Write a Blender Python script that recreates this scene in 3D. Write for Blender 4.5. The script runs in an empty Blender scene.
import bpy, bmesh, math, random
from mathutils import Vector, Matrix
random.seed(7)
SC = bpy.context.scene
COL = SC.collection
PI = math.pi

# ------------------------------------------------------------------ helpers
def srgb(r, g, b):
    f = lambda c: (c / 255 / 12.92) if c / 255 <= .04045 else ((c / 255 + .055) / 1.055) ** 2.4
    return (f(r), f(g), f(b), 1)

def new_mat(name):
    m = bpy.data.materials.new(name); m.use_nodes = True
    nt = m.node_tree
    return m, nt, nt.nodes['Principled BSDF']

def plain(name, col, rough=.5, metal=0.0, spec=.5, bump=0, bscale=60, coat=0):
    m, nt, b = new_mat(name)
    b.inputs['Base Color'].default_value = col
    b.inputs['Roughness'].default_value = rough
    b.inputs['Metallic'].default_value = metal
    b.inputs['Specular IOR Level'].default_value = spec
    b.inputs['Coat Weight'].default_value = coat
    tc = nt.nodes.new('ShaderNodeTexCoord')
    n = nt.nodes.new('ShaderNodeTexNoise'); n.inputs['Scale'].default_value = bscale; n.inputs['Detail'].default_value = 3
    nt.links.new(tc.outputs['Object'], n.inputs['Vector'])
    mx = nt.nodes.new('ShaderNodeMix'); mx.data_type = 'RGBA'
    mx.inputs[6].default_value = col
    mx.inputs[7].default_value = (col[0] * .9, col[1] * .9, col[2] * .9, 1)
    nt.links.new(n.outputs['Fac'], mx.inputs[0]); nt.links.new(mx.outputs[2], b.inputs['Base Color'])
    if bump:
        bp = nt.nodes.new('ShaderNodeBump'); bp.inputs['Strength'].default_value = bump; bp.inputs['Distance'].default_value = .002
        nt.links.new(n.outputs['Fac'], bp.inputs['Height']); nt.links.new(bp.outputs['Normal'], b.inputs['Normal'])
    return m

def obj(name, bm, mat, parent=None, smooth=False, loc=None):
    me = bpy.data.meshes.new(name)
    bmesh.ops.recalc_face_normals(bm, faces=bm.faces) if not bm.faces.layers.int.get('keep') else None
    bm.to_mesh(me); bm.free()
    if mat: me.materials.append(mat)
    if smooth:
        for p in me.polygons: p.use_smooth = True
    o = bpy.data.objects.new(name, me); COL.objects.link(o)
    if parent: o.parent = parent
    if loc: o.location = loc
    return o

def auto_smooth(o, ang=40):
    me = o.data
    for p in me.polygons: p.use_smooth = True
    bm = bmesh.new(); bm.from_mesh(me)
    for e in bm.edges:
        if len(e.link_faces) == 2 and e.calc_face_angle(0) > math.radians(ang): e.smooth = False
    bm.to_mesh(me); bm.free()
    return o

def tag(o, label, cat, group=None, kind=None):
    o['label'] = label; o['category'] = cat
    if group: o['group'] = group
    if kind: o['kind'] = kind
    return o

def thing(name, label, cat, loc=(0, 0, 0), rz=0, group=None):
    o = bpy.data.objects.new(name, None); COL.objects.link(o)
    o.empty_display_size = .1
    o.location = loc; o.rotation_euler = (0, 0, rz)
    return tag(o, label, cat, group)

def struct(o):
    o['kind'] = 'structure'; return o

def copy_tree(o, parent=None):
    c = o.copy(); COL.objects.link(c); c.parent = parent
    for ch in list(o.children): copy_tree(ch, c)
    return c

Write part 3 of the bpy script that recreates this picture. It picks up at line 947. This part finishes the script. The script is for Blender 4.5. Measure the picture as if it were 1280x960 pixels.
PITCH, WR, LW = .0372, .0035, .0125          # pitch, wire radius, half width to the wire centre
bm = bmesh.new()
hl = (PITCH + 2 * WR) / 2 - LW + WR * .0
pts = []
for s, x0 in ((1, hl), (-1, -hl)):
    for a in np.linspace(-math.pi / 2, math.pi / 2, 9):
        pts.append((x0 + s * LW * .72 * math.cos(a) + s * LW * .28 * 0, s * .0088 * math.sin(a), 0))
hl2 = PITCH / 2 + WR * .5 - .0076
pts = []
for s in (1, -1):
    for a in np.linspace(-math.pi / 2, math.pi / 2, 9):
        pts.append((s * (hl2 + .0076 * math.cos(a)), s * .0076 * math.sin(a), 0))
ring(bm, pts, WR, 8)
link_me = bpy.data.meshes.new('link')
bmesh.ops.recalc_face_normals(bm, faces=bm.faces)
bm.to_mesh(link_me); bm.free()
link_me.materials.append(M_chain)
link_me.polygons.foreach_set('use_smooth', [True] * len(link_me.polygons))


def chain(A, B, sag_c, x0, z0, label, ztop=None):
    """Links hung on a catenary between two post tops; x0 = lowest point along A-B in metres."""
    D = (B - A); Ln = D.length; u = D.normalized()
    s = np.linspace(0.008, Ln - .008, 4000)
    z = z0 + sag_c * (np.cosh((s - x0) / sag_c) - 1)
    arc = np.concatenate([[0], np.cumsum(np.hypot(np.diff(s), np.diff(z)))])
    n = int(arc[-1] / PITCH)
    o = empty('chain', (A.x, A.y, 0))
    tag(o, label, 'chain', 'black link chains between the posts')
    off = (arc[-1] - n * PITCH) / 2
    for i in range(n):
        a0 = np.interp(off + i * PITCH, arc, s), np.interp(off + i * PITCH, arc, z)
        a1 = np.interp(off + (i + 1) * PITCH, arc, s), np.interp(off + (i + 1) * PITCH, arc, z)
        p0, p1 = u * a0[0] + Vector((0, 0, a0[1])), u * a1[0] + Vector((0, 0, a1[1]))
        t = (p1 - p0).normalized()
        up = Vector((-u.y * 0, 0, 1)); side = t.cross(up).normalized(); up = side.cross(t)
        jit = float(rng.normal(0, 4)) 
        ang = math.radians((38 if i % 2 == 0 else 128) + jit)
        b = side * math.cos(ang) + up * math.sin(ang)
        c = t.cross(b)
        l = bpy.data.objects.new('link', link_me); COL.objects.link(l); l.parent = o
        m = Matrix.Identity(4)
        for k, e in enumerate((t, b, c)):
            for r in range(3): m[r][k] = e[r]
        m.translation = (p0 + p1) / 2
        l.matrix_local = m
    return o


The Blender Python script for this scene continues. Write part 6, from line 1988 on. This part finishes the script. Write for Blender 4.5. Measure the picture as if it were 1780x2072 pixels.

## Set task
Give again, word for word, the lines of the listing, starting at its first line and ending with the line containing "PI = math.pi".

## Complete answer
Write a Blender Python script that recreates this scene in 3D. Write for Blender 4.5. The script runs in an empty Blender scene.
import bpy, bmesh, math, random
from mathutils import Vector, Matrix
random.seed(7)
SC = bpy.context.scene
COL = SC.collection
PI = math.pi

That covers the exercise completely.